Project Plan

The project plan captures your schedule and division of work. What you will produce are simple tables (spreadsheets work fine), hierarchies (work breakdown structure), and timeline charts (Gantt charts).

Work Breakdown Structure (WBS)

Before trying to schedule and assign tasks, you first must identify the tasks in the project. Do this top down, breaking the task into sub-tasks and then further each sub-task into parts. Arrange these items in a hierarchical representation. You may use an outlike or a tree. Examples are in the class powerpoint on project management.

Basic Calendar

We will break down the activities by weeks for this class (projects on which you are working as a full-time employee might have daily granularity). You are to have deliverables and milestones, with something due each week (some weeks you may have several things due). That is really the most slip that you can recover from in one semester. At the end of each identified activity, you should have a "deliverable" that allows you to say unquestionably whether or not you have met that goal. All class deliverables should be identified is the project plan, along with work tasks that have come from the design work of the team.
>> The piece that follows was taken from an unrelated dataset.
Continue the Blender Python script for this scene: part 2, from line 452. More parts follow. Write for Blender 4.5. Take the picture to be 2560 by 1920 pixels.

The activities in the project plan should have an indication of who is doing the activity (one person, two, or several). Once the project plan has been agreed to between the team and the instructor, all changes to it will be tracked.

Project Plan Model
Deliverable/Milestone Responsible Due Revision 1 Delivered
architecture Sam October 3 October 2
module decomposition Jane October 7 October 7
database structure Harry October 10 October 12
interfaces Sam October 10 October 12 October 13

Gantt Chart

In addition to the table showing milestones, the team will prepare a Gantt chart showing start and end dates for major work portions in the project. Examples of Gantt charts can be found in the class powerpoints, or just Google it. I'm not overly concerned with the exact format, but basically it should show each task down the vertical axis, and time running along the horizontal axis. For each task, a bar will be drawn horizontally from start date to end date for that task. The Gantt chart helps see which tasks are going on co-temporally. Color the time bar for each task with one color to show the planned duration; if that task goes long, use a second color to show the slippage duration. You may also annotate the lines with named of people involved in each task, or other information useful to managing the effort.